When I watched the Kennedy dynasty’s self-indulgent endorsement of Barack Obama yesterday, I saw a bloated, effete patriarch patting himself on the back and his candidate on the head. I heard empty platitudes and nostalgia and a desperate, windy plea for relevance. The hypocrisy of vicious, country-clubber Teddy K (Flashback: Teddy K and The Owl Club; Flashback;Teddy K’s unhinged diatribe against Sam Alito; Flashback: Kennedy’s shamnesty “Gestapo” rant) extolling Obama for “lifting up” rather than “tearing down” was nauseating.
New York Times conservative David Brooks, on the other hand, was enthralled by the “Kennedy mystique.” There was, gushed Brooks, “something important and memorable about the way the 75-year-old Kennedy communed and bonded with a rapturous crowd half a century his junior.”
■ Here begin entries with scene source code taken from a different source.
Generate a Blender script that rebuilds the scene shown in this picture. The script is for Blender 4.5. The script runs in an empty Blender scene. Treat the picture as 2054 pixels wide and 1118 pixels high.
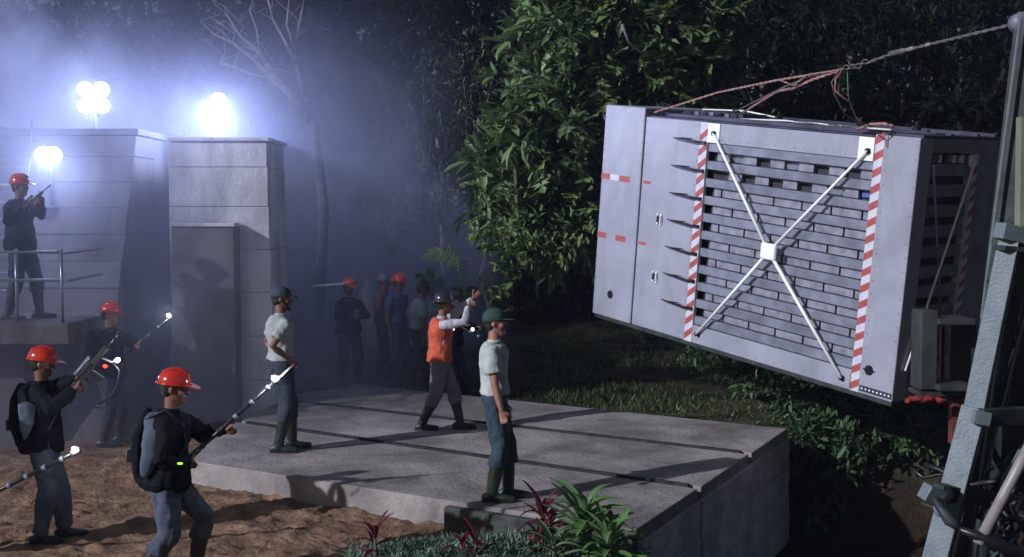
import bpy, math, random
import numpy as np
from mathutils import Vector as V, Matrix, noise
random.seed(7); rng = np.random.default_rng(7)
sc = bpy.context.scene
COL = sc.collection
PI = math.pi
# ------------------------------------------------------------------ camera, world, sun, exposure
F = 2400.0; PITCH = math.atan(139 / F); CZ = 3.0
cd = bpy.data.cameras.new('camera'); cam = bpy.data.objects.new('camera', cd); COL.objects.link(cam)
cd.sensor_width = 36; cd.lens = 36 * F / 2054; cd.clip_end = 500; cd.clip_start = .05
cam.location = (0, 0, CZ); cam.rotation_euler = (PI / 2 - PITCH, 0, 0); sc.camera = cam
SUN = V((.75, .50, -.43)).normalized()            # direction the key light travels
world = bpy.data.worlds.new('World'); sc.world = world; world.use_nodes = True
wn = world.node_tree.nodes; wl = world.node_tree.links; wn.clear()
sky = wn.new('ShaderNodeTexSky'); sky.sky_type = 'NISHITA'; sky.sun_disc = False
sky.sun_elevation = math.asin(-SUN.z); sky.sun_rotation = math.atan2(-SUN.x, -SUN.y)
bg = wn.new('ShaderNodeBackground'); bg.inputs['Strength'].default_value = .024
wo = wn.new('ShaderNodeOutputWorld'); wl.new(sky.outputs[0], bg.inputs[0]); wl.new(bg.outputs[0], wo.inputs[0])
sd = bpy.data.lights.new('sun', 'SUN'); sd.energy = 3.8; sd.angle = math.radians(.8); sd.color = (.84, .86, 1.0)
so = bpy.data.objects.new('sun', sd); COL.objects.link(so); so.rotation_euler = SUN.to_track_quat('-Z', 'Y').to_euler()
sc.view_settings.view_transform = 'Standard'; sc.view_settings.look = 'None'
sc.view_settings.exposure = 0; sc.view_settings.gamma = 1; sc.view_settings.use_curve_mapping = False
cy = sc.cycles
cy.use_denoising = True; cy.max_bounces = 6; cy.diffuse_bounces = 3; cy.glossy_bounces = 2
cy.transparent_max_bounces = 8; cy.volume_bounces = 1; cy.volume_step_rate = 2.0; cy.volume_max_steps = 80
cy.use_adaptive_sampling = True; cy.adaptive_threshold = .02
cy.sample_clamp_indirect = 4; cy.caustics_reflective = False; cy.caustics_refractive = False
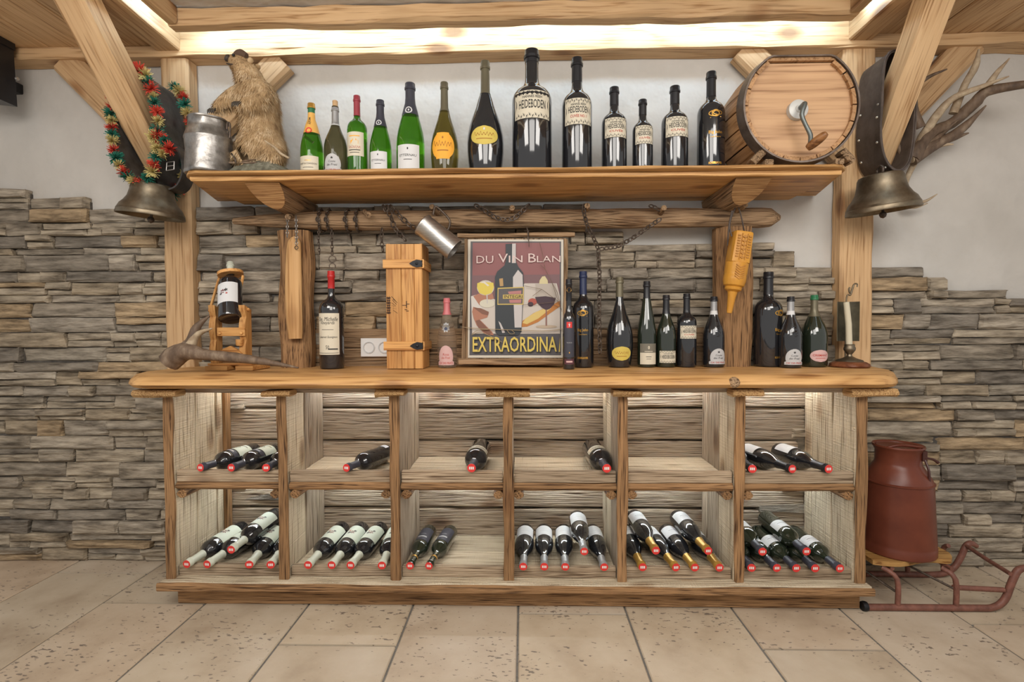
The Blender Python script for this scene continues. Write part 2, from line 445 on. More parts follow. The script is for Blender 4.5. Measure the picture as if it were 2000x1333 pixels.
for z0, z1 in rows:
    x = -2.75 - R.uniform(0, .2)
    while x < 2.75:
        L = R.choice([.13, .18, .24, .30, .36, .44])
        x1 = x + L
        for s in (-1.786, -1.644, 1.534, 1.691):
            if x < s - .001 and s < x1 + .04: x1 = s; break
        for s in (-2.52, -2.21, .31, .50, 1.235, 1.35, 1.98, 2.07, 2.38):
            if x < s < x1 + .05 and sky(s - .01) != sky(s + .01) and z1 > min(sky(s - .01), sky(s + .01)) - .01:
                if s - x > .05: x1 = s
        L = x1 - x; mid = (x + x1) / 2
        ok = z1 <= min(sky(x + .01), sky(x1 - .01)) + .012
        hid = (-1.79 < x and x1 < -1.64 and z1 > .98) or (1.53 < x and x1 < 1.695 and z1 > .98) or (x > -1.50 and x1 < 1.40 and z1 < .98) or (x > -1.06 and x1 < .95 and z1 < 1.19)
        if ok and not hid:
            if R.random() < .30 and z1 - z0 > .055:
                m_ = z0 + (z1 - z0) * R.uniform(.4, .6); c = R.uniform(.3, .7) * L
                if R.random() < .5: stones += [(x, x1, z0, m_), (x, x1, m_, z1)]
                elif L > .2: stones += [(x, x + c, z0, m_), (x + c, x1, z0, m_), (x, x1, m_, z1)]
                else: stones += [(x, x1, z0, m_), (x, x1, m_, z1)]
            else: stones.append((x, x1, z0, z1))
        x = x1
def shown(s):
    a = (s[1] - s[0]) * (s[3] - s[2])
    if s[1] < -2.62 or s[0] > 2.55: a *= .1
    return a
stones.sort(key=shown, reverse=True)
rest = MB()
for i, s in enumerate(stones):
    mb = stone_mb(s[0] + .0015, s[1] - .0015, s[2] + .001, s[3] - .001)
    if i < 298: part(mb, 'stone', STONE, wall)
    else: rest.add(mb.v, mb.f)
part(rest, 'small_stones', STONE, wall, kind='stuff')
bed = MB()
for a, b, z in SKY: box(bed, (max(a, -2.9), YW - .014, 0), (min(b, 2.9), YW + .01, z - .02), .001)
part(bed, 'stone_bed', MORTAR, wall)
# plank backsplash between the rack posts
for xa, xb in ((-1.05, -.35), (-.348, .32), (.322, .94)):
    for za, zb in ((1.005, 1.10), (1.102, 1.197)):
        part(box(MB(), (xa, 2.545, za), (xb, YW, zb), .004, 4, .004), 'backsplash_plank', WR[0], wall)

# ---- ceiling: plank soffits, recessed coffer
ceil = thing('ceiling', None, None, (0, 1.5, 2.59), kind='structure')
ZS = 2.585
for side in (-1, 1):
    xs = [1.78 if side < 0 else 1.66]
    while xs[-1] < 3.2: xs.append(xs[-1] + R.choice([.19, .23, .27]))
    for a, b in zip(xs, xs[1:]):
        lo, hi = sorted((side * a, side * b))
        part(box(MB(), (lo + .0015, .3, ZS + R.uniform(-.002, .002)), (hi - .0015, 2.52, ZS + .03), .003, 1, 0, 1), 'soffit_plank', WB[1], ceil)
part(box(MB(), (-1.8, .2, 2.665), (1.7, YW, 2.72), .001), 'plaster_panel', PLASTER, ceil)

def timber(name, label, cat, mb, mat, along=None):
    if along:                        # keep the grain running along a slanting timber
        p0, p1 = Vector(along[0]), Vector(along[1]); x = (p1 - p0).normalized(); y = Vector((0, 1, 0)); y = (y - x * y.dot(x)).normalized()
        M = Matrix((x, y, x.cross(y))).transposed().to_4x4(); M.translation = (p0 + p1) / 2
        mb.xf(M.inverted())
    o = part(mb, name, mat)
    if along: o.matrix_world = M
    return tag(o, label, cat)
# wall plate: middle part (tall, lit) and its two ends are one beam
mb = MB(); box(mb, (-2.9, 2.497, 2.530), (2.9, YW, 2.588), .006, 40, .010, 0)
box(mb, (-1.672, 2.4975, 2.56), (1.55, 2.56, 2.66), .004, 24, .008, 0)
timber('wall_beam', 'long larch beam along the top of the plaster wall, below the light strip', 'beam', mb, WB[0])
# edge beams of the opening
timber('ceiling_beam', 'larch edge beam running towards the viewer, left of the recessed ceiling', 'beam',
       box(MB(), (-1.782, .3, 2.556), (-1.665, 2.4965, 2.66), .006, 12, .006, 1), WB[1])
timber('ceiling_beam', 'larch edge beam running towards the viewer, right of the recessed ceiling', 'beam',
       box(MB(), (1.545, .3, 2.556), (1.655, 2.4965, 2.66), .006, 12, .006, 1), WB[1])
# inner frame of the coffer
timber('coffer_beam', 'rough larch beam across the top, above the white light strip', 'beam',
       box(MB(), (-1.615, 2.325, 2.584), (1.495, 2.40, 2.664), .012, 40, .012, 0), WB[0])
timber('coffer_beam', 'left inner larch beam of the recessed ceiling, inside the light strip', 'beam',
       box(MB(), (-1.615, .3, 2.586), (-1.565, 2.324, 2.664), .008, 12, .006, 1), WB[1])
timber('coffer_beam', 'right inner larch beam of the recessed ceiling, inside the light strip', 'beam',
       box(MB(), (1.445, .3, 2.586), (1.495, 2.324, 2.664), .008, 12, .006, 1), WB[1])
LED = plain('led_light', (.56, .78, 1), .5, emit=25)
led = thing('led_strip', 'white light strip glowing in the gap around the recessed ceiling', 'light', (0, 2.41, 2.62))
part(box(MB(), (-1.60, 2.4005, 2.615), (1.48, 2.412, 2.645), .001), 'strip', LED, led)
part(box(MB(), (-1.628, .5, 2.615), (-1.616, 2.38, 2.645), .001), 'strip', LED, led)
part(box(MB(), (1.496, .5, 2.615), (1.508, 2.38, 2.645), .001), 'strip', LED, led)

# posts
for a, b, l in ((-1.785, -1.645, 'pale larch post rising from the left end of the counter'), (1.535, 1.69, 'pale larch post rising from the right end of the counter')):
    timber('timber_post', l, 'post', box(MB(), (a, 2.512, 1.0 if a < 0 else 1.0), (b, YW, 2.53), .012, 14, .006, 2), WB[2])
# knee braces in the wall plane
for q0, q1, l in (((132, 122), (325, 318), 'diagonal larch brace left of the left post, under the wall beam'),
                  ((553, 120), (385, 290), 'diagonal larch brace right of the left post, behind the stuffed marmot'),
                  ((1449, 98), (1645, 300), 'diagonal larch brace left of the right post, behind the barrel'),
                  ((1893, 88), (1705, 285), 'diagonal larch brace right of the right post, behind the antlers')):
    mb = MB(); beam(mb, P(*q0, 2.555), P(*q1, 2.555), .075, .135, (0, 0, 1), .015, 6, .004)
    timber('knee_brace', l, 'brace', mb, WB[0], (P(*q0, 2.555), P(*q1, 2.555)))
# braces that come forward from the posts to the soffit
WBR = WB[0]
for c, l, ya, za, yb, zb in ((-1.775, 'thick larch brace rising forward from the left post, carrying the flowered collar', 2.50, 2.02, 1.86, 2.72),
                             (1.678, 'thick larch brace rising forward from the right post, carrying the riveted collar', 2.50, 1.98, 2.04, 2.72)):
    mb = MB(); beam(mb, (c, ya, za), (c, yb, zb), .125 if c < 0 else .108, .125, (0, 1, 1), .014, 10, .006)
    for v in mb.v:
        v.y = min(v.y, 2.511); v.z = min(v.z, 2.60)
    timber('front_brace', l, 'brace', mb, WBR, ((c, ya, za), (c, yb, zb)))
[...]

I wasn't particularly enthused with Brooks' today either for some of the same reasons; but certainly he's entitled to his opinion. Matt Yglesias, however, thinks that Brooks has ulterior motives (because all conservatives do, you know). But if you're a dyed-in-the-wool Teddy hater, just go through Malkin's entire post and revel in the litany of the joke/caricature that is the Senior Senator from the great state of Massachusetts.